When told of the honor, Huckaby was informed it was because he has done more for college education than anyone since former governor Carl Sanders, who passed away in November. On hearing this, Huckaby quipped, “I’m so old I’m one of the few people today who knows about Carl Sanders, what he did for education in Georgia.”

Many wonder how we pick the list. It begins with our editorial staff. Throughout the year we are on the lookout for potential members. While many are selected because of the office they hold (governor, senators and local elected officials), we also try to add new people who have made a difference in the welfare of the state. Some people are disappointed when they are selected one year but don’t appear on the list the next. But we always say if you are picked once, you are influential the balance of your life.

In January 1991, the first Georgian of the Year was Gov. Zell Miller, selected because he started the HOPE Scholarship. (We started our list of Most Influential in 1992.) Over the years, Sen. Johnny Isakson, former Gov. Roy Barnes, Gov. Nathan Deal and former Sen. Saxby Chambliss are among the many notables who have been chosen for this top honor. It’s not always a political figure, however. Bill Bolling, executive director of the Atlanta Community Food Bank, has also been honored.

Some of our Most Influential picks have been controversial. Almost 20 years ago, the magazine selected gadfly Rome bookstore owner George Anderson, who has filed hundreds of mostly frivolous ethics complaints with the Georgia Ethics Commission. The Georgia Trend staff thought he deserved the honor because of the impact he had on keeping our state clean of political impropriety.

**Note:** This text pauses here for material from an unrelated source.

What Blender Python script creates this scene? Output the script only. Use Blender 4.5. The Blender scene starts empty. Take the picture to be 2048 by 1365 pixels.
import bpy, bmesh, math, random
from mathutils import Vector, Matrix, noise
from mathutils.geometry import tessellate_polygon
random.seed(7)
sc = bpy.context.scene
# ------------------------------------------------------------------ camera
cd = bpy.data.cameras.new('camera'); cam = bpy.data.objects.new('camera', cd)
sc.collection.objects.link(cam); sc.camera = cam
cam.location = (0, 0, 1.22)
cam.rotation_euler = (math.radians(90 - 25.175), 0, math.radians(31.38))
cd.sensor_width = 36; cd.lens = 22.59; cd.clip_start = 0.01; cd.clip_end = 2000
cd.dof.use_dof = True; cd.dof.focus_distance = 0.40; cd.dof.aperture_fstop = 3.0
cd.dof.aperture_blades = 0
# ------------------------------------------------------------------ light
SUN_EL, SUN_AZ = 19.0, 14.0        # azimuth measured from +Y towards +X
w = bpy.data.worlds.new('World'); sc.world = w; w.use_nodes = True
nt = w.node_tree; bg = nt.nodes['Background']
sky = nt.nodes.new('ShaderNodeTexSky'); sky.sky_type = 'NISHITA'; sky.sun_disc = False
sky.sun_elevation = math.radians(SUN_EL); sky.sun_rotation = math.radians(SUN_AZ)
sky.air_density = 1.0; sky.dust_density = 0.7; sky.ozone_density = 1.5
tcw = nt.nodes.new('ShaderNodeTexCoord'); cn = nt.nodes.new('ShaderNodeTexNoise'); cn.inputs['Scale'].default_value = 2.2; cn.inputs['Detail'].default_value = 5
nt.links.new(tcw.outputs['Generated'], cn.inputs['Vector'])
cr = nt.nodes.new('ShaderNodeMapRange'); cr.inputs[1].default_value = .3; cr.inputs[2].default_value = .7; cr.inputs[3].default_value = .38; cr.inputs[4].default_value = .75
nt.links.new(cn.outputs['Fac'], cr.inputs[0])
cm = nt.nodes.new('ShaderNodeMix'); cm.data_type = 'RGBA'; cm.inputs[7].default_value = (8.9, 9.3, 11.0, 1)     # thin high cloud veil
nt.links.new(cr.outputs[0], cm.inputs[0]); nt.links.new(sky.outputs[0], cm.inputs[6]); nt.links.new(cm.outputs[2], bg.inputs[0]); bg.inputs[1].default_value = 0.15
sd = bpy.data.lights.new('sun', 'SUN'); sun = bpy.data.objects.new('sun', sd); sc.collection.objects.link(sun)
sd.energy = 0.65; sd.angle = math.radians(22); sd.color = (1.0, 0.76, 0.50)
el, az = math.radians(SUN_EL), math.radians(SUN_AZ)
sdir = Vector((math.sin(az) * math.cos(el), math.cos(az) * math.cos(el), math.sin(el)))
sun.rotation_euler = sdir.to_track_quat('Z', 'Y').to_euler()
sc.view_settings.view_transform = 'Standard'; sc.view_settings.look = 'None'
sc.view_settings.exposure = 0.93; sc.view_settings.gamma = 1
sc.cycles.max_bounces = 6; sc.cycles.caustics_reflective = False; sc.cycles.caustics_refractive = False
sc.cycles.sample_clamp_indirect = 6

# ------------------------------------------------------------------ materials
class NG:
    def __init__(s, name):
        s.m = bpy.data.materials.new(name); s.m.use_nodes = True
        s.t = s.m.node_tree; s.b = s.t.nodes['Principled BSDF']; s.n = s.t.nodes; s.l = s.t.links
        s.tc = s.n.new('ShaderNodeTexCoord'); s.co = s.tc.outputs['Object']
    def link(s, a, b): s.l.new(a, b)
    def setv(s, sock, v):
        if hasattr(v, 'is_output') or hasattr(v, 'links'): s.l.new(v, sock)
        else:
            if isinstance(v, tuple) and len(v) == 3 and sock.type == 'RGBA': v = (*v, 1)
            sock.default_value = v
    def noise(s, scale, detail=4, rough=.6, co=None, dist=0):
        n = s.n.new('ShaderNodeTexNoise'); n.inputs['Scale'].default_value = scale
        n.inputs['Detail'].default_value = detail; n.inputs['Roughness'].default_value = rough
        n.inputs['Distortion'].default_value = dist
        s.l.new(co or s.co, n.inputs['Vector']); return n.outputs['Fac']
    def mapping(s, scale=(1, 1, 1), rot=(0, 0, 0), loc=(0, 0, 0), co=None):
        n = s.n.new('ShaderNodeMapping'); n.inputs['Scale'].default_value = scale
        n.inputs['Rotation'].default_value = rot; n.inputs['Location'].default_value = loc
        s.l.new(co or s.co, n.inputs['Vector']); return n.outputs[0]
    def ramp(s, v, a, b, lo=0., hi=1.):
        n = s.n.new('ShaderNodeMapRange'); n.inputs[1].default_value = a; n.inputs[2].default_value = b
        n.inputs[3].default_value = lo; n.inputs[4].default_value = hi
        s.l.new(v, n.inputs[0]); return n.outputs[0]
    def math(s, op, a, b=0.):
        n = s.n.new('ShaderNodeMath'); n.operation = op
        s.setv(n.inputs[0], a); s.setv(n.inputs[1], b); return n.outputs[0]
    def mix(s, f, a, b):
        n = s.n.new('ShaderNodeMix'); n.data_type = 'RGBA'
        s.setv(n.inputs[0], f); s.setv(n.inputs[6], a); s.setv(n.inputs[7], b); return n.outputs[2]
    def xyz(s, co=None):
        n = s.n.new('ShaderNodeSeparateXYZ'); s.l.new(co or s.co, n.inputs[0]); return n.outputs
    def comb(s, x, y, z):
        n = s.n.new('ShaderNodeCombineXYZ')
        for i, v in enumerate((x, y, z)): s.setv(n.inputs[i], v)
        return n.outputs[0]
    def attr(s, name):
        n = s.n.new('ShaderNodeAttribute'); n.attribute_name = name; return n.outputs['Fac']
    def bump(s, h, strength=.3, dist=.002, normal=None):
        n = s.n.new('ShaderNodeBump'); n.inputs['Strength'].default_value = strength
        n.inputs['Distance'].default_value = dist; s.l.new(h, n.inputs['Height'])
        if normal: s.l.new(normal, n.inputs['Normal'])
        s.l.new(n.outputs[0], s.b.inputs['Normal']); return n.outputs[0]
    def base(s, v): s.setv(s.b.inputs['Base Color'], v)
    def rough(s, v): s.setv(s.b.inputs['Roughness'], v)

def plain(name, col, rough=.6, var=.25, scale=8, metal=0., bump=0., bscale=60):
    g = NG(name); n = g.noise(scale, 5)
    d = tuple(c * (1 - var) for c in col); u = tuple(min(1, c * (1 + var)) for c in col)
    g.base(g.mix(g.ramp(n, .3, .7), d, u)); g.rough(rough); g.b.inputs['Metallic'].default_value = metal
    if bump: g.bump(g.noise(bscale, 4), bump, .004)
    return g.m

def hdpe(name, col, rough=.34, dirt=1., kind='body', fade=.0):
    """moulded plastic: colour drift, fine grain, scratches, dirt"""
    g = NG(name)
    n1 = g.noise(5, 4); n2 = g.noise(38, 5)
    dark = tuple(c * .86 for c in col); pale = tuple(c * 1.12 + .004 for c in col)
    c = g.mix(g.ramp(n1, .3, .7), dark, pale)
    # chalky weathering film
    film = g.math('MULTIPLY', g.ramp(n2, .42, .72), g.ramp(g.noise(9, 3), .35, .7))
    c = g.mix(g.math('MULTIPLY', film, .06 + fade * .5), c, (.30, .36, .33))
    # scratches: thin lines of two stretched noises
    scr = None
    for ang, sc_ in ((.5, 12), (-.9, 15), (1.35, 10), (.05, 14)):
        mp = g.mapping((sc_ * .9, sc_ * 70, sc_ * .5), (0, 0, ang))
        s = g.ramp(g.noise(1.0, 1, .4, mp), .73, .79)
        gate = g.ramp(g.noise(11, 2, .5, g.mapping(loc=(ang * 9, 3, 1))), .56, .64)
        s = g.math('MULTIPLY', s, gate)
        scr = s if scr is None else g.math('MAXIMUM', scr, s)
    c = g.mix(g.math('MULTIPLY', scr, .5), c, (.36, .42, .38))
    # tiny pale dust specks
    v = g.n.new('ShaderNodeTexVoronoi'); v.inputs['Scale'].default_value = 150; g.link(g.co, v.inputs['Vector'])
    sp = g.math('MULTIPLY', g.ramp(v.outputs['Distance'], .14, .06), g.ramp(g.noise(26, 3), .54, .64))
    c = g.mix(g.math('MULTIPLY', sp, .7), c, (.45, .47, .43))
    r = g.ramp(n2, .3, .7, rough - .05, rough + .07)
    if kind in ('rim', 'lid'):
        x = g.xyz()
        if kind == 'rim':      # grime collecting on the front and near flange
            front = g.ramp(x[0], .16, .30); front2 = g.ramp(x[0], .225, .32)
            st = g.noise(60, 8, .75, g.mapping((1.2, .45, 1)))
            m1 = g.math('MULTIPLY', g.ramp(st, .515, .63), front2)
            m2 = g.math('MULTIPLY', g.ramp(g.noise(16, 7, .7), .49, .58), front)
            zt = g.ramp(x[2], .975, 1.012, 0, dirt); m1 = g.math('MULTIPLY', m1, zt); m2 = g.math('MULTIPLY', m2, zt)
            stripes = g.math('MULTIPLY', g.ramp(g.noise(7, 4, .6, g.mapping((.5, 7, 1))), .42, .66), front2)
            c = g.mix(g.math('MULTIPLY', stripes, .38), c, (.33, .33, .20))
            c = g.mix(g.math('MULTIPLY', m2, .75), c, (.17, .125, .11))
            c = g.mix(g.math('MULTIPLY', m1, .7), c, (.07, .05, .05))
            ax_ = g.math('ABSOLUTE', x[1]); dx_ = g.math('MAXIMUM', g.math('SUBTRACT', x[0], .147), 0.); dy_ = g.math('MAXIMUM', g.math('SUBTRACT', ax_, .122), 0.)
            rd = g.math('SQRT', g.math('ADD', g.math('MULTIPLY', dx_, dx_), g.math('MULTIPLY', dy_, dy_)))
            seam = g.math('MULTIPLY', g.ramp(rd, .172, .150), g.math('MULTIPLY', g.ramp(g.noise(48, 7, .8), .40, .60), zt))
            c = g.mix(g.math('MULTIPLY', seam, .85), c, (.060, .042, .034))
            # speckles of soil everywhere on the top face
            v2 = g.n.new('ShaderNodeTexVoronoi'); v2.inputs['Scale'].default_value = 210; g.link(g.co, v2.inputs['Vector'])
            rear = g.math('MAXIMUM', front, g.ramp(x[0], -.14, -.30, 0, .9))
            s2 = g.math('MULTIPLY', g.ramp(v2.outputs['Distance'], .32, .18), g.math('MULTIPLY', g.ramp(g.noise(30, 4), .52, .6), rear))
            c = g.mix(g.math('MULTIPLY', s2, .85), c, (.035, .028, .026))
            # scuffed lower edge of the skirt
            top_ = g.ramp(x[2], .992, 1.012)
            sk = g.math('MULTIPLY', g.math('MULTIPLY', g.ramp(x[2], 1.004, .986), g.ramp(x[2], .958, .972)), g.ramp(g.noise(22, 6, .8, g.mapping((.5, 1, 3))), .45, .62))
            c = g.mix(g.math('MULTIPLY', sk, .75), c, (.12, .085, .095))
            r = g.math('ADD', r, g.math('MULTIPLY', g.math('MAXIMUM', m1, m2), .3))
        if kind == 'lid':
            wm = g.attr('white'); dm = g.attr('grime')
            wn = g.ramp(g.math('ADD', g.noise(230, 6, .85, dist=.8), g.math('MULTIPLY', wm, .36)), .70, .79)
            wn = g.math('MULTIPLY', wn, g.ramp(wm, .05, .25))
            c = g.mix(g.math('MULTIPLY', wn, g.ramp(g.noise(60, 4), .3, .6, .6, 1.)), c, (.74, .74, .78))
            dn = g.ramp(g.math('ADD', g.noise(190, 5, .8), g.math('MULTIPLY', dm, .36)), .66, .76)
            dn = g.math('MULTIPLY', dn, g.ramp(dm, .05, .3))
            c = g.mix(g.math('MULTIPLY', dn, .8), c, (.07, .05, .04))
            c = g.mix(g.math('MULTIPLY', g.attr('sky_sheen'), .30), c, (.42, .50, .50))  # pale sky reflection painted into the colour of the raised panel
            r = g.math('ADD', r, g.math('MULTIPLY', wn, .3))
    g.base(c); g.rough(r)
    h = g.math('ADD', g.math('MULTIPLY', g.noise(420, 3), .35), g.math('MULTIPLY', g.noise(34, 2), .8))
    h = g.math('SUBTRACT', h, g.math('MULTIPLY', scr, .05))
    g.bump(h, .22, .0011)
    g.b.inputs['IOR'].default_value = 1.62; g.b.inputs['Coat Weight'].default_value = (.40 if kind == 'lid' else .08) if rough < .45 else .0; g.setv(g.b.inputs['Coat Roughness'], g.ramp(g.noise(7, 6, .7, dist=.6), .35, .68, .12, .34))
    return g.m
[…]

Even the luncheon honoring Georgia’s most influential has not escaped controversy. Last year before the event, Georgia Trend staff checked the weather report from Atlanta-based The Weather Channel. It reported that there was a significant snow and ice storm coming our way, but that it would not hit Atlanta until well into the afternoon. With our event ending around 1 p.m., there should have been plenty of time for everyone to get home safely. Instead, the storm hit with devastating force at noon, just as Republican Gov. Nathan Deal was introducing Atlanta Mayor and Democrat Kasim Reed as a friend who has the ability to work with Democrats and Republicans to do what is best for Georgia, and presenting him with the honor of Georgian of the Year.

Snow Jam 2014 was a major disaster that caused ice-bound traffic jams all over the Metro Atlanta region, and our magazine got caught in the crosshairs. The next morning, Al Roker, the New York-based weatherman for NBC’s morning show, Today, laid the blame on Gov. Deal and Mayor Reed for “not being prepared” for the snow and ice storm. Every news outlet in the country piled on with disdain and criticism about how Atlanta handled the crisis.

Many people felt that The Weather Channel should bear some of the blame. It’s a good thing a weather reporter is the only person in the media who can’t be fired for being wrong.

In the future, we should not hear one word from Al. Gov. Deal assures us that if we have another Snow Jam, our state will be well prepared. A little controversy is a good thing, but for this year’s Georgia Trend luncheon, I’m hoping for clear skies and smooth sailing. We look forward to seeing you all there.